◆ TASK DETAILS: Pictures aside, quote the whole listing exactly.

::: AVAILABLE DATA

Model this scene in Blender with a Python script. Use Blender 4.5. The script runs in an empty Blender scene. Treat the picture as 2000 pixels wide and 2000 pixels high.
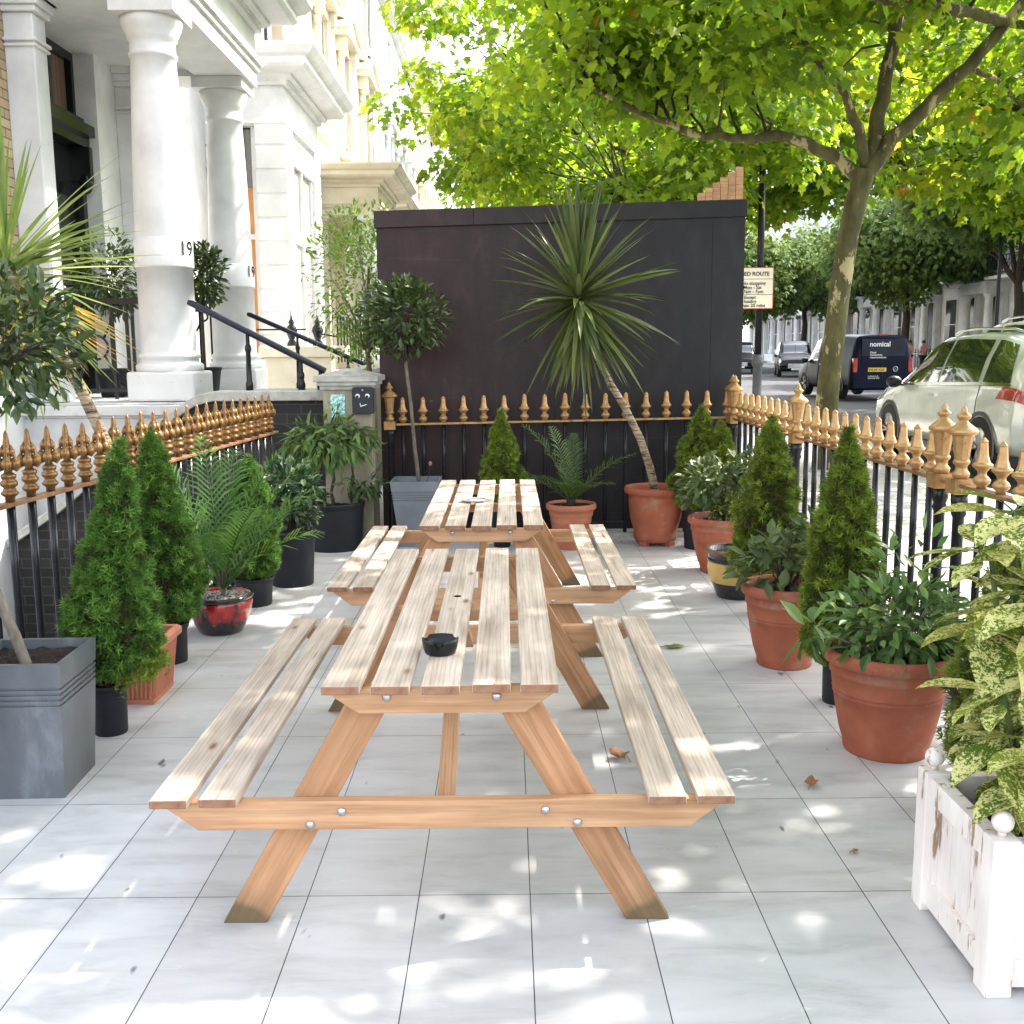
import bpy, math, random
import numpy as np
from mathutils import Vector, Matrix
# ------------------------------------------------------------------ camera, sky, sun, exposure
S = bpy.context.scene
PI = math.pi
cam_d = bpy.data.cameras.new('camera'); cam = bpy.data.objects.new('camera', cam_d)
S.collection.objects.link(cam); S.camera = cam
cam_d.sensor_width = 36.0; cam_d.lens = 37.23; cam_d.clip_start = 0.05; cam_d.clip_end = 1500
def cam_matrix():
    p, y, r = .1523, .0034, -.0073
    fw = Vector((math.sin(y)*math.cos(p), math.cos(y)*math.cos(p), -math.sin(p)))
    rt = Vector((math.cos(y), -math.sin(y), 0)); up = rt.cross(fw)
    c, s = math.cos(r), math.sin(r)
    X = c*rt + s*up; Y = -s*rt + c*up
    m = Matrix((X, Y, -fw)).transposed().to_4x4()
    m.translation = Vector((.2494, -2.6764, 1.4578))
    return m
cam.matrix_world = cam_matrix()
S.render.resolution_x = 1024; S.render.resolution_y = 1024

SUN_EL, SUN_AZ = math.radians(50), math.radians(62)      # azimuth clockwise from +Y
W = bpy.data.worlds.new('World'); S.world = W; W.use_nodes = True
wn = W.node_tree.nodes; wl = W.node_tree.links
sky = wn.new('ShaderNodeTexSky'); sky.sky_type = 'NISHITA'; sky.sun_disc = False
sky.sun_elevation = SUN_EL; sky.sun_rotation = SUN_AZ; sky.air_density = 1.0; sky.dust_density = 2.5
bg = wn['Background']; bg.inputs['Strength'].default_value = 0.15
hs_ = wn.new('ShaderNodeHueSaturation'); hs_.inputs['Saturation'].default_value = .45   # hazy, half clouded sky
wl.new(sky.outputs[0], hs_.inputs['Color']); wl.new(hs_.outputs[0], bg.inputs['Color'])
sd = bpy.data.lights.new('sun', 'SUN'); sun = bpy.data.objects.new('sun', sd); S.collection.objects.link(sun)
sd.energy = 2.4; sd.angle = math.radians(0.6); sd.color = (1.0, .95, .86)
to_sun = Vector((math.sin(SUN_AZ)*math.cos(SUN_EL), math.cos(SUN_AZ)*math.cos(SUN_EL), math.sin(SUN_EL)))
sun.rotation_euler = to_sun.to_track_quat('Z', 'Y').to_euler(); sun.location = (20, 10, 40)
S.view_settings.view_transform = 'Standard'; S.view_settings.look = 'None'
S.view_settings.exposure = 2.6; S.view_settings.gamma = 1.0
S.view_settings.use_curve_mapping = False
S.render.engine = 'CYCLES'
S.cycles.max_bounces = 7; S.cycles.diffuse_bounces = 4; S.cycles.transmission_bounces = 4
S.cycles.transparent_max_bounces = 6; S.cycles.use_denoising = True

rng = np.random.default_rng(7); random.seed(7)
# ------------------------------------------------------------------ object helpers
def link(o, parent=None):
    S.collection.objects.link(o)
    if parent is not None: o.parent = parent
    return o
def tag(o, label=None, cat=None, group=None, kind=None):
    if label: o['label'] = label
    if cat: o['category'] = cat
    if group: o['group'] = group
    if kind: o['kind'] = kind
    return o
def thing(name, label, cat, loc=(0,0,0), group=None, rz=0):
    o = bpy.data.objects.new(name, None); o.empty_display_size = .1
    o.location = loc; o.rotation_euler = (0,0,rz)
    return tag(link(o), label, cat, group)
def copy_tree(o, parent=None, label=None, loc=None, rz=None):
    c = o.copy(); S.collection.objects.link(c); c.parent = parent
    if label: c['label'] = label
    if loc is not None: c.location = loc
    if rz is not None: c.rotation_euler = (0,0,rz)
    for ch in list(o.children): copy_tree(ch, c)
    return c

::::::

◆ WRITTEN REPLY:
Model this scene in Blender with a Python script. Use Blender 4.5. The script runs in an empty Blender scene. Treat the picture as 2000 pixels wide and 2000 pixels high.
import bpy, math, random
import numpy as np
from mathutils import Vector, Matrix
# ------------------------------------------------------------------ camera, sky, sun, exposure
S = bpy.context.scene
PI = math.pi
cam_d = bpy.data.cameras.new('camera'); cam = bpy.data.objects.new('camera', cam_d)
S.collection.objects.link(cam); S.camera = cam
cam_d.sensor_width = 36.0; cam_d.lens = 37.23; cam_d.clip_start = 0.05; cam_d.clip_end = 1500
def cam_matrix():
    p, y, r = .1523, .0034, -.0073
    fw = Vector((math.sin(y)*math.cos(p), math.cos(y)*math.cos(p), -math.sin(p)))
    rt = Vector((math.cos(y), -math.sin(y), 0)); up = rt.cross(fw)
    c, s = math.cos(r), math.sin(r)
    X = c*rt + s*up; Y = -s*rt + c*up
    m = Matrix((X, Y, -fw)).transposed().to_4x4()
    m.translation = Vector((.2494, -2.6764, 1.4578))
    return m
cam.matrix_world = cam_matrix()
S.render.resolution_x = 1024; S.render.resolution_y = 1024

SUN_EL, SUN_AZ = math.radians(50), math.radians(62)      # azimuth clockwise from +Y
W = bpy.data.worlds.new('World'); S.world = W; W.use_nodes = True
wn = W.node_tree.nodes; wl = W.node_tree.links
sky = wn.new('ShaderNodeTexSky'); sky.sky_type = 'NISHITA'; sky.sun_disc = False
sky.sun_elevation = SUN_EL; sky.sun_rotation = SUN_AZ; sky.air_density = 1.0; sky.dust_density = 2.5
bg = wn['Background']; bg.inputs['Strength'].default_value = 0.15
hs_ = wn.new('ShaderNodeHueSaturation'); hs_.inputs['Saturation'].default_value = .45   # hazy, half clouded sky
wl.new(sky.outputs[0], hs_.inputs['Color']); wl.new(hs_.outputs[0], bg.inputs['Color'])
sd = bpy.data.lights.new('sun', 'SUN'); sun = bpy.data.objects.new('sun', sd); S.collection.objects.link(sun)
sd.energy = 2.4; sd.angle = math.radians(0.6); sd.color = (1.0, .95, .86)
to_sun = Vector((math.sin(SUN_AZ)*math.cos(SUN_EL), math.cos(SUN_AZ)*math.cos(SUN_EL), math.sin(SUN_EL)))
sun.rotation_euler = to_sun.to_track_quat('Z', 'Y').to_euler(); sun.location = (20, 10, 40)
S.view_settings.view_transform = 'Standard'; S.view_settings.look = 'None'
S.view_settings.exposure = 2.6; S.view_settings.gamma = 1.0
S.view_settings.use_curve_mapping = False
S.render.engine = 'CYCLES'
S.cycles.max_bounces = 7; S.cycles.diffuse_bounces = 4; S.cycles.transmission_bounces = 4
S.cycles.transparent_max_bounces = 6; S.cycles.use_denoising = True

rng = np.random.default_rng(7); random.seed(7)
# ------------------------------------------------------------------ object helpers
def link(o, parent=None):
    S.collection.objects.link(o)
    if parent is not None: o.parent = parent
    return o
def tag(o, label=None, cat=None, group=None, kind=None):
    if label: o['label'] = label
    if cat: o['category'] = cat
    if group: o['group'] = group
    if kind: o['kind'] = kind
    return o
def thing(name, label, cat, loc=(0,0,0), group=None, rz=0):
    o = bpy.data.objects.new(name, None); o.empty_display_size = .1
    o.location = loc; o.rotation_euler = (0,0,rz)
    return tag(link(o), label, cat, group)
def copy_tree(o, parent=None, label=None, loc=None, rz=None):
    c = o.copy(); S.collection.objects.link(c); c.parent = parent
    if label: c['label'] = label
    if loc is not None: c.location = loc
    if rz is not None: c.rotation_euler = (0,0,rz)
    for ch in list(o.children): copy_tree(ch, c)
    return c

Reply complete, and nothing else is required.